Louisiana's Way Home
“Louisiana’s Way Home is one of those books that touches your heart. . . . Brilliant!”
Louisiana’s Way Home by Kate DiCamillo is everything you’d expect from one of America’s most beloved storytellers . . . children’s literature at its finest! A poignant story of self-discovery, as told by the ever charming Louisiana Elefante, is uplifting, hopeful, and inspiring from the first page to the last.
“I am going to write it all down. So that what happened to me will be known, so that if someone were to stand at their window at night and look up at the stars and think, ‘My goodness, whatever happened to Louisiana Elefante? Where did she go?’ They will have an answer. They will know. This is what happened. I will begin at the beginning.”
From this first entry, you are already hooked. This voice sounds sure and strong . . . someone who has survived an ordeal and lived to tell the tale. Surely, someone to be admired. You are already invested, already full of unanswered questions. Who is this Louisiana Elefante? Where did she go? What did happen to her? And since you need to know more about her, you’ll venture further into the story, looking for answers. What you’ll find is a story of hope . . . an incredible journey of the bravest character you will have the fortune to meet.
When 12-year-old Louisiana Elefante is awakened in the middle of the night by her granny’s preposterous mutterings about family curses and the expected day of reckoning having arrived as promised, she merely goes along, no questions asked. After all, this was what her life with Granny has always looked like. Unpredictability at its finest!
Although Louisiana has no idea where they’re going or what she will do without her friends and pets they’ve left behind, she knows who she is: Louisiana Elefante! Daughter of the world renowned, although long deceased, trapeze artists, The Flying Elefantes! Great granddaughter of the legendary magician, Hiram Elefante the Great!, who unfortunately passes down the dreaded “curse of sundering” to his daughter and thus to Louisiana herself. Families are known to do that sometimes. So she strives to be brave in the face of the unknown. After all, Granny has a plan. She seems to know where they’re going and what to do about breaking the family curse . . . or does she?
Granny soon proves to be an unreliable guardian when she is suddenly struck with a debilitating toothache. Desperate times call for desperate actions, and when Louisiana finds herself stranded by the side of a deserted road with her incapacitated Granny curled up in the backseat, she does the only thing she can think of at the time. She gets behind the wheel of Granny’s car, and off they go in search of a dentist!

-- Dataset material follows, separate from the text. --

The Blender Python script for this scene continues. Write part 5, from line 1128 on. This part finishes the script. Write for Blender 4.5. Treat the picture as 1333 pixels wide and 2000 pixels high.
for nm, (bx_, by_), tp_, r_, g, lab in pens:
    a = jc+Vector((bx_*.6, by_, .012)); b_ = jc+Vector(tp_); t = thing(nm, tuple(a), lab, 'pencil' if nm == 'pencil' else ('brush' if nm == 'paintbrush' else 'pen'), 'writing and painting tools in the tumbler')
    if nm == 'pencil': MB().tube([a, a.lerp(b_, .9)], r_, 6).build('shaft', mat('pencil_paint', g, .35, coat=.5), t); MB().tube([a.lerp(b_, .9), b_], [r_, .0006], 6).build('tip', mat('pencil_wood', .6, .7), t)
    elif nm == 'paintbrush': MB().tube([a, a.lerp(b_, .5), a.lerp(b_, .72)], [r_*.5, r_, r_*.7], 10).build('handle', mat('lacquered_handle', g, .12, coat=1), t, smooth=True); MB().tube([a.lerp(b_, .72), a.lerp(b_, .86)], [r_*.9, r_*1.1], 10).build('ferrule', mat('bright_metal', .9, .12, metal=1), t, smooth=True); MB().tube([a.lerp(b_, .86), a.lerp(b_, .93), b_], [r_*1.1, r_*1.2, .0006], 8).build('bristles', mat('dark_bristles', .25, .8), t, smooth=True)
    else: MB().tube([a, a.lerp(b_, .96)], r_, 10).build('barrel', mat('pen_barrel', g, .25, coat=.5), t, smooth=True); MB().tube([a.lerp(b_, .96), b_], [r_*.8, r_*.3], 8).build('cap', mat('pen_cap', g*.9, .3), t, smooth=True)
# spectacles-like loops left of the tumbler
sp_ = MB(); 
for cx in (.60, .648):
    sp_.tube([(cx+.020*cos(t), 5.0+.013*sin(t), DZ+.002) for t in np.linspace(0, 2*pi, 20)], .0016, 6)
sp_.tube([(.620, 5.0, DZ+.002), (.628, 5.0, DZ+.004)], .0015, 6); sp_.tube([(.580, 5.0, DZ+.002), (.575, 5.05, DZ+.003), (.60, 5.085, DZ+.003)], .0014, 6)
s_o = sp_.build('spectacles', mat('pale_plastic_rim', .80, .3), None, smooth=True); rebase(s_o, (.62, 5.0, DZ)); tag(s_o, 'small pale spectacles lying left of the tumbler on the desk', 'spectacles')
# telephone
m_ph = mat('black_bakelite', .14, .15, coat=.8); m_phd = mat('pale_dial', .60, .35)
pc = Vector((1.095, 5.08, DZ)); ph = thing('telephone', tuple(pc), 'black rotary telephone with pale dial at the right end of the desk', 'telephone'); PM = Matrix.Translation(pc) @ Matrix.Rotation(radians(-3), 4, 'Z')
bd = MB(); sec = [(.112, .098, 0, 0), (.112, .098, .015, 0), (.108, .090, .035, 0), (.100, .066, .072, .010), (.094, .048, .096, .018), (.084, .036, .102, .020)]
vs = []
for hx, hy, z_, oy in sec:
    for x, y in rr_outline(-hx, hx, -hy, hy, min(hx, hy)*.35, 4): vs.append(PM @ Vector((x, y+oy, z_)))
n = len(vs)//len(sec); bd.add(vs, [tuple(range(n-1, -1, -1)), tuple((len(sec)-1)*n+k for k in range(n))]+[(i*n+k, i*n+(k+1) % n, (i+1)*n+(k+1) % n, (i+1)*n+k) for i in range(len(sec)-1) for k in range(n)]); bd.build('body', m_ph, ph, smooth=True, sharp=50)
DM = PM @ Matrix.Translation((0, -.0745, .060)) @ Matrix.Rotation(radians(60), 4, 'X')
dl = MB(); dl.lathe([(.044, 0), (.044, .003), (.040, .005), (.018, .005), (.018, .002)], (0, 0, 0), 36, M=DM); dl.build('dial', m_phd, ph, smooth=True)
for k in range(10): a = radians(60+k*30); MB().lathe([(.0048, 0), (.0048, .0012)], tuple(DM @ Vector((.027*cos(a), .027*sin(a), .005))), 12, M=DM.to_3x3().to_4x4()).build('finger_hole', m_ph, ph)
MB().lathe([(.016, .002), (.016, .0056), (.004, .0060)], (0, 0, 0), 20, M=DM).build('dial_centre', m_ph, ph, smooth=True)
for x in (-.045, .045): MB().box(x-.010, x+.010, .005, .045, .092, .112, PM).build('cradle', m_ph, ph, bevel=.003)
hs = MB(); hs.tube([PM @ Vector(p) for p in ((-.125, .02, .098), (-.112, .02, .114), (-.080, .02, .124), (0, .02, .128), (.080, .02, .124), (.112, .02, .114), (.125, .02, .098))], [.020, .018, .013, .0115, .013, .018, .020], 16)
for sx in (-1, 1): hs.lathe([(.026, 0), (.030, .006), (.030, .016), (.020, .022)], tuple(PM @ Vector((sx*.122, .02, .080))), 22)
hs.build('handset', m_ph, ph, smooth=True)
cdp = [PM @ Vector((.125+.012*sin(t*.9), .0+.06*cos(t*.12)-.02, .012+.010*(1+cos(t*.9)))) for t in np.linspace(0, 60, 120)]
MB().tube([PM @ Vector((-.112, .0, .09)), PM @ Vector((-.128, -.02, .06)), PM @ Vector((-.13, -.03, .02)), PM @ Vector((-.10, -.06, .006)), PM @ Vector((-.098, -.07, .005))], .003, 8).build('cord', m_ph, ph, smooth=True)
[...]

Not only does Louisiana find Granny a dentist, she also secures temporary lodging at the Good Night, Sleep Tight Motel where she meets an intriguing crow and his boy/owner Burke Allen, who turns out to be the very best kind of friend, a friend who, when asked for a sandwich, will give you two. The entire Allen family is a beacon of hope for Louisiana, a light in a life that seems to get darker with each turn of the page.
In spite of being thrown headfirst into this whirlwind of chaos, Louisiana continues to do the one thing Granny has always told her to do. “If you have to choose between smiling and not smiling, choose smiling. It fools people for a short time. It gives you an advantage.” This one simple directive will serve her well in a variety of situations to come. In a final bid to rid them of the terrible curse of sundering which ironically means “to tear apart,” Granny has an epiphany: “It has become clear to me what I must do. I must go and confront the curse. I must do it alone.”
Granny will leave Louisiana alone with nothing but a devastating note as an explanation to her disappearance and the truth about Louisiana’s past. The revelations cut deep; everything she has ever thought to be true about herself is proven to be a lie. If everything in the note is true, she was not even a blood relation to Granny, the person who loves her more than anything in the world. She is a foundling, abandoned at birth and discovered by the woman who would raise her up. In her entire life, the only thing Louisiana had ever been certain of, was who she was and even this is now an uncertainty. But Granny leaves Louisiana with a bit of advice that will help her greatly in the coming days of rediscovering who she is and who she’s meant to be.
“. . . I wish that I had time to see you to safety, but you are wily, resilient. You are not alone in the world. You will find a way. And please remember this: Someone put you down in that alley, but I picked you up. And perhaps what matters when all is said and done is not who puts us down but who picks us up.”
Louisiana’s Way Home is one of those books that touches your heart. You will remember it long after you’ve finished reading it. Brilliant!